01- Lo Eres Todo (Rainer Machado Pérez/Juan Carlos Fuguet López)
02- Ella (José Alfonso Quiñones)
03- Quiero Decirte (José Alfonso Quiñones)
04- Me Quedé Con Las Ganas (Rainer Machado P./Juan C. Fuguet López)
05- Abrazar La Soledad (William Luque/Domingo Sánchez)
06- Fruto Prohibido (Ariel Queupumil)
07- Amor A Cuenta Gotas (José Alfonso Quiñones)
08- Deja (Victor Hugo Ruiz)
09- Bandido (William Luque/Domingo Sánchez)
10- De Nada Vale (Frank Arismendi)
11- Ganas (Victor Hugo Ruiz/Johann Morales)
12- Dímelo Tu (Julio Rodríguez/Luis Papo Vásquez)
13- Como Tu (Jorge Luis Chacin/Archie Peña)
14- El Odio y El Amor (Alejandro Silva)
15- Por Qué Tu No Me Quieres (Alejandro Silva)

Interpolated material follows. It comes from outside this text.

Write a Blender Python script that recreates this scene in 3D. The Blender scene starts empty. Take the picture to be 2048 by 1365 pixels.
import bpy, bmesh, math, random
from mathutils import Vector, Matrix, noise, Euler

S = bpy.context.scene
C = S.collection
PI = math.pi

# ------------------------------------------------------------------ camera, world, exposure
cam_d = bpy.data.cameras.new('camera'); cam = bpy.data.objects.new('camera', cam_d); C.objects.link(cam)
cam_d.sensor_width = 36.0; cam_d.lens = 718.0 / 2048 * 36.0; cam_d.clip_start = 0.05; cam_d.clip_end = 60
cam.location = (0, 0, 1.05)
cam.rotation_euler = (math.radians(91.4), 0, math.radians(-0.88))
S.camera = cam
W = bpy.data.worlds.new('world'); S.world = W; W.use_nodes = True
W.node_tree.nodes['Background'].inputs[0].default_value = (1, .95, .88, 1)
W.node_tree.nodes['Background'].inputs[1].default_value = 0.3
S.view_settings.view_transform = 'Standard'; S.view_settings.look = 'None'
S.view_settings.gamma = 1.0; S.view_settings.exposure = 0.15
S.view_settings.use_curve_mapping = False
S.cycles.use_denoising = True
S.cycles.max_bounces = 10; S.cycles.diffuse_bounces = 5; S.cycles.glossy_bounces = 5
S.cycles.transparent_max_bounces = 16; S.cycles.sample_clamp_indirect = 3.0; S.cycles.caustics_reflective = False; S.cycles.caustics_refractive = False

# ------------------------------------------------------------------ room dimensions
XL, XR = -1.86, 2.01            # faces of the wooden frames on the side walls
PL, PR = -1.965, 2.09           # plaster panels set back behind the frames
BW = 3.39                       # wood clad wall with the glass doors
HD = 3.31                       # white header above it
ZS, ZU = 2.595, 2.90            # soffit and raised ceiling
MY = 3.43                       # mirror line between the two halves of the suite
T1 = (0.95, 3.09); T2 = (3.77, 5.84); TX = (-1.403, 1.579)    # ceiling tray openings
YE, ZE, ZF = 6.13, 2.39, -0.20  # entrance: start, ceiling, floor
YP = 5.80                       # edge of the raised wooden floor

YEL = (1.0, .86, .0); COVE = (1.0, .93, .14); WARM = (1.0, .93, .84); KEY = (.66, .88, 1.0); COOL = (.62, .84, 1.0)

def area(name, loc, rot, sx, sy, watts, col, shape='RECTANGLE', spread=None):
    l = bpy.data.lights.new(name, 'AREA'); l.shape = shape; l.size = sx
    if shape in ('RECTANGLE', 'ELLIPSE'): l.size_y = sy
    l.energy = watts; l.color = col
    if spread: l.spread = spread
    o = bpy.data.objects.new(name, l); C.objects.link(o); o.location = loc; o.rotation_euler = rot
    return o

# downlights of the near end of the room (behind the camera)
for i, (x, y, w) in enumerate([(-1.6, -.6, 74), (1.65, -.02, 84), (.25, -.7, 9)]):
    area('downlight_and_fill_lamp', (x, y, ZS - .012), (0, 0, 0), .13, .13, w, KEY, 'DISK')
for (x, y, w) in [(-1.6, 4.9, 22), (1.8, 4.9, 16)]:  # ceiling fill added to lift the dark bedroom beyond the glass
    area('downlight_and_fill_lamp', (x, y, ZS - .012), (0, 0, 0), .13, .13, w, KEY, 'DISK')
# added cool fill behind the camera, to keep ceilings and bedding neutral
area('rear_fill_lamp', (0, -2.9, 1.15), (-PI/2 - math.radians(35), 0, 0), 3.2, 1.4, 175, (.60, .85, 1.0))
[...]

For the 2011 re-release they added one song at the start of the album: Maracay. 

Personnel: 

Vocals: Ronald Borjas (tracks 01, 04, 07, 10, 12, 13), Luis Fernando Borjas (tracks 03, 05, 06, 08, 11, 13), Gustavo Aguado (tracks 13, 14)
Bass: Rafael Querales
Piano: Edepsón González
Guitar: Carmelo Medina
Drums: Humberto Casanova
Trumpet: Juan Carlos Salas & Kender Medina
Trombone: Norman Cepeda
Sax: Julio Flores
Tambora: Yonis Flores
Charrasca: Alexis Moreno
Timbales: Julio Rivera
Congas: Vladimir Quintero
Bongos: Gustavo Molero

Guest Musicians:

Vocals: Gilberto Santa Rosa (track 02), Jesús Enrique (Divine) (track 09), Hiyanú Alcántara (track 06), Glenn Monroig (track 15)
Trombone: David González

Other Credits

Produced by Gustavo Aguado León & Juan Carlos Salas
Executive Production: Gustavo Aguado León
Recorded by Juan Carlos Salas
Mixed by César Sogbe
Recorded & Mixed at Guaco Estudios (Caracas)
Mastered by José Blanco at Master House Studio (Miami, FL)
Graphic Design: Lizette Saulny Torres
Cover Art by Gabriel Bracho
Photo: Alejandro Ilukewitsch & Cristhoferson Zamora

A great album, in spite of a couple cheesy moments. There's something for everybody here, but their pop now is undeniable and their dance tracks are just as hard-hitting. This album was split conceptually in 3 sides: Tracks 1 through 5 are the lead singles, all perfectly orchestrated pop. Lo Eres Todo was an instant classic, Quiero Decirte ditto. Ella features Gilberto Santa Rosa in fine form before spiralling out into a million chorus. A slowburn that's worthy of Van Van. The middle of the album relaxes things down a bit, with warm and melodic material, especially on Amor A Cuenta Gotas. Then it finishes strong from Ganas onwards, with 5 unbelivebable monster dance tracks, each one surpassing the one before. Gustavo Aguado turns a star performance on El Odio y El Amor and guest singer Glenn Monroig does the same for the album closer. As I write this in 2021, their last masterpiece.